▶ _Given request_: Write out exactly the lines below that run from the one containing "The Blender Python" through the one containing "q = MB(); q.loft([[(x, y, 3.481)", both included, with no other lines.

▶ _Data entries_:
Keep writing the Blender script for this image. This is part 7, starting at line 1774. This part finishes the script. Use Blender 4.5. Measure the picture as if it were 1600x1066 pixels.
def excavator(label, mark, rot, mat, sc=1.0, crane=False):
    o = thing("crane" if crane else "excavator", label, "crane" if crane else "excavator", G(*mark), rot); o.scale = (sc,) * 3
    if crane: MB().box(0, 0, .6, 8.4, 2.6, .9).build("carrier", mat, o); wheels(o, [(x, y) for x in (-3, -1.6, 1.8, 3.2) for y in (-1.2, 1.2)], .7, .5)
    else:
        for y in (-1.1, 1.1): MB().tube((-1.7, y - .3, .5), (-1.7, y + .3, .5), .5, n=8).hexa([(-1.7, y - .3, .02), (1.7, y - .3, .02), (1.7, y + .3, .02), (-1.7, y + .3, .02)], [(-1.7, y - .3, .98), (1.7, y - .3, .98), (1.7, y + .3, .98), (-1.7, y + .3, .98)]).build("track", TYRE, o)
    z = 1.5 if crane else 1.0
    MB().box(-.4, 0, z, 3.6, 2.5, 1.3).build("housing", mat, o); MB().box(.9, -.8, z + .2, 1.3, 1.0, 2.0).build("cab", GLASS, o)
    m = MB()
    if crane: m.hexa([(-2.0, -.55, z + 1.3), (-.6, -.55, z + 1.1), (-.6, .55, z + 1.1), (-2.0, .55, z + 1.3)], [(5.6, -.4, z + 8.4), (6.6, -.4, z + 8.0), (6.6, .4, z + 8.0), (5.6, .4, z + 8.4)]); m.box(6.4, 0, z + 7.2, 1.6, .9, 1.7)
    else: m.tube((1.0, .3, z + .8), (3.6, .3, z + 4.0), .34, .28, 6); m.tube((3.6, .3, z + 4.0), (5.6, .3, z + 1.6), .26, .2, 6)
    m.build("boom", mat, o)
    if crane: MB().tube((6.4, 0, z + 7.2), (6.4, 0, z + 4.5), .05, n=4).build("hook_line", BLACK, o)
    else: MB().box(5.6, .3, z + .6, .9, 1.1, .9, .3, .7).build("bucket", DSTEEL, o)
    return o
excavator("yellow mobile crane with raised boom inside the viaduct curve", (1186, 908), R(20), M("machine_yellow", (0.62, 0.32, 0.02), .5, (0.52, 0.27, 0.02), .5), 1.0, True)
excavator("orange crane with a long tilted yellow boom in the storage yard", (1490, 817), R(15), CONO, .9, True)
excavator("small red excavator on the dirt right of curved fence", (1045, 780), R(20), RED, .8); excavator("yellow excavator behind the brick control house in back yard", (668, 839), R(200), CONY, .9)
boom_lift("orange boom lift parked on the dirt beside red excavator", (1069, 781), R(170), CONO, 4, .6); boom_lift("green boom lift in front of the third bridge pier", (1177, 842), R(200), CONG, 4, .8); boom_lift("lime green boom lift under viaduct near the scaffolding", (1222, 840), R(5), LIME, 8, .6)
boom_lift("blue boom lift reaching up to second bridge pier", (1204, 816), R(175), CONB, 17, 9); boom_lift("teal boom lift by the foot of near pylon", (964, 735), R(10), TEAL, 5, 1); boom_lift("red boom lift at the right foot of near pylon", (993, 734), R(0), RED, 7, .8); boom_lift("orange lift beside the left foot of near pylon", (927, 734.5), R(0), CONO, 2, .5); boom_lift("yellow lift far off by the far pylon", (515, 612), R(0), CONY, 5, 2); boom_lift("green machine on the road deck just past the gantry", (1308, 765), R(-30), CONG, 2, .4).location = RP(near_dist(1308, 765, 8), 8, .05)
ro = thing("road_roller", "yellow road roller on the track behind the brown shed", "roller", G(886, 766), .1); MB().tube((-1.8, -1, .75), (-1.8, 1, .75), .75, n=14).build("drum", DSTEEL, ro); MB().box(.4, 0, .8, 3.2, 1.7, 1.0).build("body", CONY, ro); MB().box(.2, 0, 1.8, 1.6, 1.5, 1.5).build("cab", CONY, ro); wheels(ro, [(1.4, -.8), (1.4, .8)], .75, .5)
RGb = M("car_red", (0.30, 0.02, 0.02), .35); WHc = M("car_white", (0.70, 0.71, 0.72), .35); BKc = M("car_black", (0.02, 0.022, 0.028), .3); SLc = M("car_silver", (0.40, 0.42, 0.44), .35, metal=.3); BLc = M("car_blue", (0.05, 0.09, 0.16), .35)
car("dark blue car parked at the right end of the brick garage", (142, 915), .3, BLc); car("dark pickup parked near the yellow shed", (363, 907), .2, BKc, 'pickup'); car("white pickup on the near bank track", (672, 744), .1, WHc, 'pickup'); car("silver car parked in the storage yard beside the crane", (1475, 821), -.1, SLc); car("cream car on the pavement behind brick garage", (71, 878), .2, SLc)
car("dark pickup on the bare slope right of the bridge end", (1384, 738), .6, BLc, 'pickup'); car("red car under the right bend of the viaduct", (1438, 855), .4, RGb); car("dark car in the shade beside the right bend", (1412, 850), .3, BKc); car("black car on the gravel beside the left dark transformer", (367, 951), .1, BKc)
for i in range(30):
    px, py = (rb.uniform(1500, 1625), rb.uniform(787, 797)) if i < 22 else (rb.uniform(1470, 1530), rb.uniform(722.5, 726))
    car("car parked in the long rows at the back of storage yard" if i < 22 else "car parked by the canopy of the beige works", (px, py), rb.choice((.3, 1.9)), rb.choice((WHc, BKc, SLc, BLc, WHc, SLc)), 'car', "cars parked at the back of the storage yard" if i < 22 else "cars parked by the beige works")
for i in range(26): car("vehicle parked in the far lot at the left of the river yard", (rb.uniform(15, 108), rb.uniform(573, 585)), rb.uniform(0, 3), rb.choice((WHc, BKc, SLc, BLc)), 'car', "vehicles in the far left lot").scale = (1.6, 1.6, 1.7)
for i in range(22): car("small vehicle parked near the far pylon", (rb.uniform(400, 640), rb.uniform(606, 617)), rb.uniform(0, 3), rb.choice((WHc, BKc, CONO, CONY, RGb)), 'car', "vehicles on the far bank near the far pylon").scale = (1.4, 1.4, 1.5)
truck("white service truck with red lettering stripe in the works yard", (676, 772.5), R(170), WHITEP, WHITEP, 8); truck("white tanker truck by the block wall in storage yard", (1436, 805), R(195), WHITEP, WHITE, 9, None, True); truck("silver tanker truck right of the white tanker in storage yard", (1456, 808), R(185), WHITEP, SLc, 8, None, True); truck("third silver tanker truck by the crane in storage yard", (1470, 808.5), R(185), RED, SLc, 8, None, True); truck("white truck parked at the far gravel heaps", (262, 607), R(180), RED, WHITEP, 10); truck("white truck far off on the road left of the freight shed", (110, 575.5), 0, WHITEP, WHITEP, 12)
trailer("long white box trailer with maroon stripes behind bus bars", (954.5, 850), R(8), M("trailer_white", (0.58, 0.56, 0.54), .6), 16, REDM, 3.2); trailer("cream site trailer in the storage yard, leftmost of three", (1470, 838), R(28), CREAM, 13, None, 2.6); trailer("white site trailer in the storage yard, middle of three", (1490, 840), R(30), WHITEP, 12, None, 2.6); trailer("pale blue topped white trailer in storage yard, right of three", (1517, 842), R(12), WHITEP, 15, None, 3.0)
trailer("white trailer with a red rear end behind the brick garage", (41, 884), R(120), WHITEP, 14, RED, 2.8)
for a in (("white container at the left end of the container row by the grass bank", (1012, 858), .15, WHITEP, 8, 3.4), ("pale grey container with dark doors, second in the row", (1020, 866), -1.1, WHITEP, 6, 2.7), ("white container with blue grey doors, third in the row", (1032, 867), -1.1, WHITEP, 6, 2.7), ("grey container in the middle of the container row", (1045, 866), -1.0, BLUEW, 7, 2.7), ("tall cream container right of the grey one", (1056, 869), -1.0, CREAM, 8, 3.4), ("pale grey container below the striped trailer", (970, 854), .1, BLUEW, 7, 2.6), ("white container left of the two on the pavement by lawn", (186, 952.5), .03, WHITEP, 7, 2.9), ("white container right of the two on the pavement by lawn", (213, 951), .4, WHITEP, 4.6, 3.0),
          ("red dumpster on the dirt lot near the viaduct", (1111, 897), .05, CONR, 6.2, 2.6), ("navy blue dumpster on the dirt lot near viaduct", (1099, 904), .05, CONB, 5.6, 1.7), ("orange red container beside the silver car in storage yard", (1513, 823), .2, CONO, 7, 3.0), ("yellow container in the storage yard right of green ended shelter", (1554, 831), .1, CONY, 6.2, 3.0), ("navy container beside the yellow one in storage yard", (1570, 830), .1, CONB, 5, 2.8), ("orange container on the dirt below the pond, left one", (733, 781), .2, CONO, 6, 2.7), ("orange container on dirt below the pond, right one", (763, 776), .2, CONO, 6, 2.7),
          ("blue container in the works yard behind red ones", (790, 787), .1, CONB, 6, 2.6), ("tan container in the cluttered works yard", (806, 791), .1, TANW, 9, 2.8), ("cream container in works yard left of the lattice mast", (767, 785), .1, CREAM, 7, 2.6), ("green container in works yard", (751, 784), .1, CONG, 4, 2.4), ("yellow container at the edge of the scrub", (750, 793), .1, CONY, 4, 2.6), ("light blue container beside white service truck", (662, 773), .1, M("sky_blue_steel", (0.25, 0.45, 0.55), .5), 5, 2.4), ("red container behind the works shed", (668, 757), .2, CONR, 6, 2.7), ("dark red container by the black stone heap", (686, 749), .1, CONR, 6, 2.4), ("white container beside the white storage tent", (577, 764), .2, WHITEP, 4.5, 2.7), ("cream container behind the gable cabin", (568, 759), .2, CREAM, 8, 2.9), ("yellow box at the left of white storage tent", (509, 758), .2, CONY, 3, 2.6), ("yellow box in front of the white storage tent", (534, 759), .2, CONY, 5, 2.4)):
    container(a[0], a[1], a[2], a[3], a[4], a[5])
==
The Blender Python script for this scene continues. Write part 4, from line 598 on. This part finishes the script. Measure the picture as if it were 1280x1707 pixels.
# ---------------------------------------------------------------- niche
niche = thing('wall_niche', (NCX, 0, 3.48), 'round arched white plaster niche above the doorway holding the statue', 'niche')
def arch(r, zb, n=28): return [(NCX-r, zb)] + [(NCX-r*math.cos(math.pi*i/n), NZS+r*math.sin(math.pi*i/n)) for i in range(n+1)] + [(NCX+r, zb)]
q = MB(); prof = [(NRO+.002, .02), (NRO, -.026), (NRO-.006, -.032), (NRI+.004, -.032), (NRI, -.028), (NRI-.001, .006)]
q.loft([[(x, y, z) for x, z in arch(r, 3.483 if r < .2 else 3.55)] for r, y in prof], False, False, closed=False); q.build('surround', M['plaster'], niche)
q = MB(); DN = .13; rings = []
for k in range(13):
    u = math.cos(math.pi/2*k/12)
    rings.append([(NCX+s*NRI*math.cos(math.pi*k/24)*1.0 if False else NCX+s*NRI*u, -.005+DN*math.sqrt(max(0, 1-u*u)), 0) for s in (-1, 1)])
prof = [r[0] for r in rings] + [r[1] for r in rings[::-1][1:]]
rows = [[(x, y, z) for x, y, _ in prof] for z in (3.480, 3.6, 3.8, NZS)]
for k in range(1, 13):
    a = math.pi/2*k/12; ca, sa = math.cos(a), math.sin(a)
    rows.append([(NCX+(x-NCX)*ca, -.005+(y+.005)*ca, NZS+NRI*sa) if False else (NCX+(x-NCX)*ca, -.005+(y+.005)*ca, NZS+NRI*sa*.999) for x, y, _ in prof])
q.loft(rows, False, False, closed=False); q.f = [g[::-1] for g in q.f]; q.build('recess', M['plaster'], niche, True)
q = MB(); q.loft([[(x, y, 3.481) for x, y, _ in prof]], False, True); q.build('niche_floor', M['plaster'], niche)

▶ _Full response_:
The Blender Python script for this scene continues. Write part 4, from line 598 on. This part finishes the script. Measure the picture as if it were 1280x1707 pixels.
# ---------------------------------------------------------------- niche
niche = thing('wall_niche', (NCX, 0, 3.48), 'round arched white plaster niche above the doorway holding the statue', 'niche')
def arch(r, zb, n=28): return [(NCX-r, zb)] + [(NCX-r*math.cos(math.pi*i/n), NZS+r*math.sin(math.pi*i/n)) for i in range(n+1)] + [(NCX+r, zb)]
q = MB(); prof = [(NRO+.002, .02), (NRO, -.026), (NRO-.006, -.032), (NRI+.004, -.032), (NRI, -.028), (NRI-.001, .006)]
q.loft([[(x, y, z) for x, z in arch(r, 3.483 if r < .2 else 3.55)] for r, y in prof], False, False, closed=False); q.build('surround', M['plaster'], niche)
q = MB(); DN = .13; rings = []
for k in range(13):
    u = math.cos(math.pi/2*k/12)
    rings.append([(NCX+s*NRI*math.cos(math.pi*k/24)*1.0 if False else NCX+s*NRI*u, -.005+DN*math.sqrt(max(0, 1-u*u)), 0) for s in (-1, 1)])
prof = [r[0] for r in rings] + [r[1] for r in rings[::-1][1:]]
rows = [[(x, y, z) for x, y, _ in prof] for z in (3.480, 3.6, 3.8, NZS)]
for k in range(1, 13):
    a = math.pi/2*k/12; ca, sa = math.cos(a), math.sin(a)
    rows.append([(NCX+(x-NCX)*ca, -.005+(y+.005)*ca, NZS+NRI*sa) if False else (NCX+(x-NCX)*ca, -.005+(y+.005)*ca, NZS+NRI*sa*.999) for x, y, _ in prof])
q.loft(rows, False, False, closed=False); q.f = [g[::-1] for g in q.f]; q.build('recess', M['plaster'], niche, True)
q = MB(); q.loft([[(x, y, 3.481) for x, y, _ in prof]], False, True); q.build('niche_floor', M['plaster'], niche)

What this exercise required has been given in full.